Guest Artists

 
 

SVEN-DAVID SANDSTROM (1942) is a most prolific composer; his oeuvre encompasses some 200 works: chamber music, orchestral music, stage works, and vocal works. At the 2009 OBF he will be composer in residence for the July 9 premiere of his Messiah, a new setting of Handel's text jointly commissioned by the OBF and Helmuth Rilling's International Bach Academy in Stuttgart.


Between 1968 and 1972 Sandström studied composition with Ingvar Lidholm at the Royal College of Music in Stockholm, where guest professors such as György Ligeti and Per Nørgård also had an important influence on him. Sandström himself was a professor of composition at the Royal College of Music in Stockholm from 1985 to 1995, after which he held the position of prorector at the College until 1998. Beginning in 1999 he was Professor of Composition at the School of Music, Indiana University.


As an important educator at the Royal College of Music in Stockholm from the early 1980s until 1999, and at Indiana University, Bloomington, since 1999, as well as the founder of the composition school on the Baltic isle of Gotland, Sandström aspires to find and develop each student's own artistic vision: He wants the student to draw upon his or her own experiences when composing; He emphasizes the important relationship between the composer and the musicians. By becoming a role model for the students he shows them how he thinks as a composer, and what the everyday life of a composer could look like. Composition is something essential and a serious and important undertaking. He believes a student has a greater chance of succeeding if he or she considers composition an indispensable part of life. For Sandström, the act of composition is more than self-expression; it is also self-purging.
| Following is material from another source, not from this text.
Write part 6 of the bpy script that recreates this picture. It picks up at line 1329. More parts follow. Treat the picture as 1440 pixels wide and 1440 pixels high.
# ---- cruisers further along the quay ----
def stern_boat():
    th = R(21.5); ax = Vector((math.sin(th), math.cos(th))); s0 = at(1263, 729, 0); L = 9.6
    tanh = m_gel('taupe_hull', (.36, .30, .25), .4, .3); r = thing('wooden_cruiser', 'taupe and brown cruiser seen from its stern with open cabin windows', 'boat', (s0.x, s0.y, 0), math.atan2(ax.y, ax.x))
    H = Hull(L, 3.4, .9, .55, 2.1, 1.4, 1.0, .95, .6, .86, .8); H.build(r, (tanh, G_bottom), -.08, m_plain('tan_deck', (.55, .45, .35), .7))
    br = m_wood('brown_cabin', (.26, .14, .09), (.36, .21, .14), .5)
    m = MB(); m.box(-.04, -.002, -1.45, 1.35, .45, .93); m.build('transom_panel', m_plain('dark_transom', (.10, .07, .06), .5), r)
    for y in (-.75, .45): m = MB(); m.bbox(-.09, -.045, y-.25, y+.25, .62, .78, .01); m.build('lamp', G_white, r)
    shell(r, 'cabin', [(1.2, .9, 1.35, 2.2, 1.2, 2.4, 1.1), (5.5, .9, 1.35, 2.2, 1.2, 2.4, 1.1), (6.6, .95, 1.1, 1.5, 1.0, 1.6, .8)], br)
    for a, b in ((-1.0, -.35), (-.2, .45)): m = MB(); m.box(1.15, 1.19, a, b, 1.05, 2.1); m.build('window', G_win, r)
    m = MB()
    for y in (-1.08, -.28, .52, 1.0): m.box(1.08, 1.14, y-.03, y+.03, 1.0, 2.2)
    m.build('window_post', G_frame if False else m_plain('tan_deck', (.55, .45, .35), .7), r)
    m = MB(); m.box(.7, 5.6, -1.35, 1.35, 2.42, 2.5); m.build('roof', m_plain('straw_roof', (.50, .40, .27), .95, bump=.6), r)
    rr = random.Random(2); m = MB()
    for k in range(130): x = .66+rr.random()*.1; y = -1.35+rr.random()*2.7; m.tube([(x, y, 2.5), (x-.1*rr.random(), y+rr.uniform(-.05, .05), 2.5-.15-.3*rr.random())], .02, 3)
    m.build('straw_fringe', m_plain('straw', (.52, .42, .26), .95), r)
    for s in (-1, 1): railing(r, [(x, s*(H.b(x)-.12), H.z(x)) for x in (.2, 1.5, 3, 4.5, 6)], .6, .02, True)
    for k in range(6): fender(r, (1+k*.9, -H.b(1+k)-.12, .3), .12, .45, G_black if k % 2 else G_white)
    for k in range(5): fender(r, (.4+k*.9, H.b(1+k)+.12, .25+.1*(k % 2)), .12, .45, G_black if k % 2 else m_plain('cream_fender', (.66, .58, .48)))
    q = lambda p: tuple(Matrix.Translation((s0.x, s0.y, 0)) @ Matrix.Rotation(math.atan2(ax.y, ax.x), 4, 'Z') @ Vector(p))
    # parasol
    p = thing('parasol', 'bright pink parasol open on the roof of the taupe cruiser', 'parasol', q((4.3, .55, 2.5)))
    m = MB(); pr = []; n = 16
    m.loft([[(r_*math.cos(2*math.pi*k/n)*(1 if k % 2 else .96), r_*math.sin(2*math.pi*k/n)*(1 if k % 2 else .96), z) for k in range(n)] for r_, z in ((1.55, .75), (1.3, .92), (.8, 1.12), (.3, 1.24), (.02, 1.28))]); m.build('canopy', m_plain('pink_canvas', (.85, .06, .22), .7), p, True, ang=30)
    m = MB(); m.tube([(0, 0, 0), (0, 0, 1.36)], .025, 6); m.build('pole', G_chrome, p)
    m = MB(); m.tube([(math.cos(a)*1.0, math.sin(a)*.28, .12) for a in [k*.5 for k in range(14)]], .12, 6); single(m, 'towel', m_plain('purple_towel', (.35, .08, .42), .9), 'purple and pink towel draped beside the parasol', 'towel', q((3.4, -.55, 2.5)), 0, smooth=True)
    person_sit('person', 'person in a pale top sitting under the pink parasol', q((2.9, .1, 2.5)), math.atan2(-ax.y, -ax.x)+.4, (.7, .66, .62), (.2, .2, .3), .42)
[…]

He has claimed that finishing his most expressive and controversial work to date, Requiem Mute the Bereaved Memories Speak (1979) was almost like a religious redemption after years of work. The Requiem deals with humankind¹s ability to forget its crimes, and scenes from World War II are used to illustrate this point. "Sandström's Requiem" is a monolith in Swedish music history and one of the most powerful and expressive compositions of the twentieth century.
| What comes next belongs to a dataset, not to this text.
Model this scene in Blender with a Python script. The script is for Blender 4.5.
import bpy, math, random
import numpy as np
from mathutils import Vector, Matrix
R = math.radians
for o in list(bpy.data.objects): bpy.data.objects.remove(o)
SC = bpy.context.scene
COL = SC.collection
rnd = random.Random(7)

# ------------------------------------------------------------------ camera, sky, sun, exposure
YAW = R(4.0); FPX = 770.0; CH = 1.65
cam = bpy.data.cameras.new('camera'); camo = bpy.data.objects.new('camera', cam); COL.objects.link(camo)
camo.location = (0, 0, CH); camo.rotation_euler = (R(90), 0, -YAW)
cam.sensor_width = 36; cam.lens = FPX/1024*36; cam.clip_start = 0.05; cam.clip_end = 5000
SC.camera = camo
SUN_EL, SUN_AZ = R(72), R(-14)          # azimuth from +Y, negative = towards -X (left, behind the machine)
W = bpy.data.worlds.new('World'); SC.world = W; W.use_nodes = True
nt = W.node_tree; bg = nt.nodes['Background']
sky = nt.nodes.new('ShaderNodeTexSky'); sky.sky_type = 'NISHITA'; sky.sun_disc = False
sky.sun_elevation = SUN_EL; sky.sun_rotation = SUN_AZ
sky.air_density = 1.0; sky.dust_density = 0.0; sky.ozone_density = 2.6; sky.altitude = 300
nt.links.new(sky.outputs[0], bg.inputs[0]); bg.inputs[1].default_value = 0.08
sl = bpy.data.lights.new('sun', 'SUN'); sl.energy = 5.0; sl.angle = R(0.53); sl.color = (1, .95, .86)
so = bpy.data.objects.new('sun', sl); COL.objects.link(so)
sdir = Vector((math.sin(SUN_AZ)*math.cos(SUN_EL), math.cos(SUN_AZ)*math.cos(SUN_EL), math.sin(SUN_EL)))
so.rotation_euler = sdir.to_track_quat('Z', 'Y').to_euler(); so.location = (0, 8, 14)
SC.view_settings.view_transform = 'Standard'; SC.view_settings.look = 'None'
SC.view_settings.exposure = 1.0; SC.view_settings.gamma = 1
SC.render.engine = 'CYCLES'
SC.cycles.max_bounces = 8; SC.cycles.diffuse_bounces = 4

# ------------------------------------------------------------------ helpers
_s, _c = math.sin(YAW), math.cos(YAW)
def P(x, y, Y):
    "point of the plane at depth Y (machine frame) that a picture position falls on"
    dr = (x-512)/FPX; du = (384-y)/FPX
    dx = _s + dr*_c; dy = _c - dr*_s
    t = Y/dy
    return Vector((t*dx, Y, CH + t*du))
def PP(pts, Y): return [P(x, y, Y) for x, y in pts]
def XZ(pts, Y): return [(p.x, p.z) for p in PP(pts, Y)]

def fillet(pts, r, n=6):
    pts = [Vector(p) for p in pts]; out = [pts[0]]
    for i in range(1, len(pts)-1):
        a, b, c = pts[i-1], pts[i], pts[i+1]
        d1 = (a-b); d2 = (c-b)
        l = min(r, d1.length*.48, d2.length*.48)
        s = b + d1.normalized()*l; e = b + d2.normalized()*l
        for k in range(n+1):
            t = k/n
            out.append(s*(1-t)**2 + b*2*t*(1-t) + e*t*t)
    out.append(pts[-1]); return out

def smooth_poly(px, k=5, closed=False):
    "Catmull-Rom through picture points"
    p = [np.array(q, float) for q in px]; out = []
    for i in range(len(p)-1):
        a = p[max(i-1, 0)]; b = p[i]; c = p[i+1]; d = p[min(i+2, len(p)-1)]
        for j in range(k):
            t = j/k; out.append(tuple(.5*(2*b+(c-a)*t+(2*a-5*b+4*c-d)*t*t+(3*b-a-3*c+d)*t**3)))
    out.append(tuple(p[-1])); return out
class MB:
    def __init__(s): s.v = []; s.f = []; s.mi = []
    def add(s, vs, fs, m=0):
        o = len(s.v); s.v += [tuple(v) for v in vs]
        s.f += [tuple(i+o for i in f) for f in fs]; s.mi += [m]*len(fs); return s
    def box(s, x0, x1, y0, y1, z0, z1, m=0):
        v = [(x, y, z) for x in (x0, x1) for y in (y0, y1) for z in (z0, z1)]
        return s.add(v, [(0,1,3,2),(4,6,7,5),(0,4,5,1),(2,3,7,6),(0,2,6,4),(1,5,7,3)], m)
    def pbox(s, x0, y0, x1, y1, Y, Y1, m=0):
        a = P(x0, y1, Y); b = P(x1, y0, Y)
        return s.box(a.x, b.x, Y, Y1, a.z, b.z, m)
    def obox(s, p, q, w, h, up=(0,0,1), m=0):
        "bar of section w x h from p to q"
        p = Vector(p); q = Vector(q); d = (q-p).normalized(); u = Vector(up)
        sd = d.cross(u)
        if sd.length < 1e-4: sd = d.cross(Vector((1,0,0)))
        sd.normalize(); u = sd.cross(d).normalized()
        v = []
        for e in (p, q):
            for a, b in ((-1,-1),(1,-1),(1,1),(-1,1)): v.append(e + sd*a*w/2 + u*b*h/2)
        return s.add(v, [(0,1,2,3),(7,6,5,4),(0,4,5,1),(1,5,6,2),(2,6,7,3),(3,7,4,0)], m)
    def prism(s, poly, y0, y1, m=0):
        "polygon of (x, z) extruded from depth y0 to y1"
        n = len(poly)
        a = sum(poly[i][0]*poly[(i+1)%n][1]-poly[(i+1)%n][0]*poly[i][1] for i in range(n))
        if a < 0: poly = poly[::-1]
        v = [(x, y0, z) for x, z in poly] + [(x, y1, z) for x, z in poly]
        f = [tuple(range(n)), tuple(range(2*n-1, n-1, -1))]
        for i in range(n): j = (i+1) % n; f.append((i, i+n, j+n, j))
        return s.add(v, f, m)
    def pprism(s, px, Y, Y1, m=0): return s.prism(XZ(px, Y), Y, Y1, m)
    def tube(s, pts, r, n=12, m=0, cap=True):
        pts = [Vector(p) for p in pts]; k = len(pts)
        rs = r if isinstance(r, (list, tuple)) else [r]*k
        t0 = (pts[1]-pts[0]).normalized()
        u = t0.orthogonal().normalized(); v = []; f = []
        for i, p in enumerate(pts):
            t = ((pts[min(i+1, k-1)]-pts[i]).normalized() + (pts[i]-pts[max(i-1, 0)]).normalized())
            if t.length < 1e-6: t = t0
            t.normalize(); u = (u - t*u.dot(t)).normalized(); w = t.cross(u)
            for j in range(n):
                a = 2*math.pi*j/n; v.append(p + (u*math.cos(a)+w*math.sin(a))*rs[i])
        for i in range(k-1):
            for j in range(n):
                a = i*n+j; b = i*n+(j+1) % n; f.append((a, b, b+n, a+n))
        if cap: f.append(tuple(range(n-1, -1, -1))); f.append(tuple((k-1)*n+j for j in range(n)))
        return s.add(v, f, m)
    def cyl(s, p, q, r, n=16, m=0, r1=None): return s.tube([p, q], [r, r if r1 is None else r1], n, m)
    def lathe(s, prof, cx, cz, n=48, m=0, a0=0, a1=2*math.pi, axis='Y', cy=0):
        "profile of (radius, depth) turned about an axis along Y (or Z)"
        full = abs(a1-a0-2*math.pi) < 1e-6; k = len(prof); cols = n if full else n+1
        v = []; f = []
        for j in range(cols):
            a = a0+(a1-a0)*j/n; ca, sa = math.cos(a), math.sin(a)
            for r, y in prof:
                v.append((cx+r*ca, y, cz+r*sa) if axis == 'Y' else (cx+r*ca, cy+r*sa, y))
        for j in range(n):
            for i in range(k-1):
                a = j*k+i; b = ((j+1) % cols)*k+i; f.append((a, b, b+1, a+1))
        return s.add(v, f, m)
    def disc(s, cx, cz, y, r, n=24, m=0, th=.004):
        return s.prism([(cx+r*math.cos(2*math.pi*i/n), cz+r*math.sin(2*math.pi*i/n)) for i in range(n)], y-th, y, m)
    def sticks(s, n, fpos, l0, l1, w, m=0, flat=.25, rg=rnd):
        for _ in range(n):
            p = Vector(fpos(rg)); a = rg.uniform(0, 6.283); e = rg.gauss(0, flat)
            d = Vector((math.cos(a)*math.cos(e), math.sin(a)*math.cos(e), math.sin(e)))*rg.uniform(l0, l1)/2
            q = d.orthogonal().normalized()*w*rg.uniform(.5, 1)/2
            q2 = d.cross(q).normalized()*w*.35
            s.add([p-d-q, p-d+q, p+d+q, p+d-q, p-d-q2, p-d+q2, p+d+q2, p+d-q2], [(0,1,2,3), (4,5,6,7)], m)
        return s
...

Sven-David Sandstrom, composer-in-residence

ROBERT KYR (1952) has composed 12 symphonies, 3 chamber symphonies, 3 violin concerti, chamber works, and vocal music for ensembles of all types. He has received commissions from Chanticleer, Cantus (Minneapolis), Tapestry (Boston), Revalia (Estonia), Putni (Latvia), Moscow State Chamber Choir (Russia), Cappella Nova (Scotland), Oregon Repertory Singers, Back Bay Chorale (Boston), San Francisco Symphony Chorus, Yale Symphony, Oregon Symphony, Eugene Symphony, New England Philharmonic, Cleveland Chamber Symphony, Third Angle (Portland), and California EAR Unit (L.A.), among others. His most recent premieres include "Ah Nagasaki: Ashes into Light" (his tenth symphony, commissioned by the Nagasaki Peace Museum in commemoration of the 60th anniversary of the dropping of the bomb), and "A Time for Life," an environmental oratorio commissioned by Cappella Romana, for which he also wrote the text.


Kyr's compact discs include three discs on New Albion: Violin Concerto Trilogy (NA 126), Unseen Rain (NA 075), and The Passion according to Four Evangelists (NA 098), as well as two discs on Telarc: Celestial Light: Music by Hildegard von Bingen and Robert Kyr (CD 80456), and The Fourth River: The Millennium Revealed (CD 80534).


Kyr is the chair of the composition department at the University of Oregon, and director of the Oregon Bach Festival Composers Symposium, as well as the Music Today Festival, a biennial series of concerts and events that celebrate new music from around the world. He also directs the innovative Vanguard Concert & Workshop Series, and the Pacific Rim Gamelan.